King's lead hat put the poker in the fire, it will come, it will come, it will surely come
Colour Conrad confused.  I thought KLH was a dredger on the Amazon river?
Thus
(anyway it's probably some sleazy seedy sexual reference)

King's lead hat was a mother to desire, it will come, it will come, it will surely come
You mention pokers and mothers in the same breath?  Wash your mouth out!
King's lead hat put the innocence inside her, it will come, it will come, it will surely come
THIS - this is definitely as sleazy seedy sexual reference.
Close enough.  And definitely not seedy

King's lead hat was a hammer to desire, it will come, it will come, it will surely come.

     Finally finished, and I feel like taking a hammer to it myself.  We've gone from a car full of turkeys to highly questionable sexual symbolism, via ships nearly running ashore - we never got an answer as to which quarter they were presenting to the shore - and I do apologise for this taking so long.  Brian End.

Yes, you may well look contrite, young man

How Very Prosaic

You ought to know by now that Your Humble Scribe wanders the beer and spirit aisles of the supermarket, looking for a label that allows of a pun or two, and here we have one samesuch.  Art!

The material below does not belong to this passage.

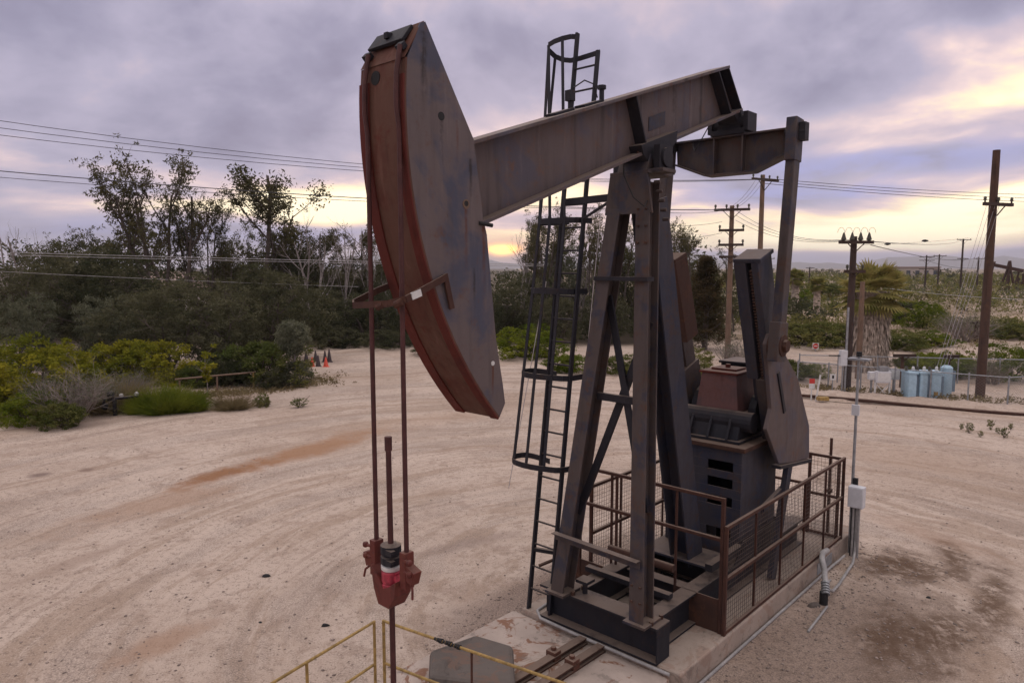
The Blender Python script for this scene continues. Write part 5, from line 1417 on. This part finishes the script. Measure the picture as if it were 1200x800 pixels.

     I haven't worked out what a 'Double Neipa' is and didn't find any handy explanation on the can.  What's with the hexagonal pattern in the background?  It strongly resembles the layout of a hex-and-counter wargame map as Art will prove -


     If you're going to christen your ale "Tram" then perhaps tram-lines would be more appropriate?  Just a thought.  I bet their Customer Service department is overwhelmed with objections like mine.  Art!

Conrad approves

     What's that?  No, I have no idea what it tastes like.  That's hardly the point, is it!


Finally - 

I haven't left myself with enough room to either fulminate about Codewords - and believe me I have a major backlog of fulminating to get through O yes by Jove! - or the next part of "Squid Game", which seems to be setting viewing figures alight on Netflix, according to The Daily Beast.  They found it very disturbing, which makes Conrad finding it very entertaining potentially disturbing, too.  O well.


     Maybe that's why my last psychiatrist needed a psychiatrist.

     And now, we are off to liberate the Sanjac of Novi Pazar!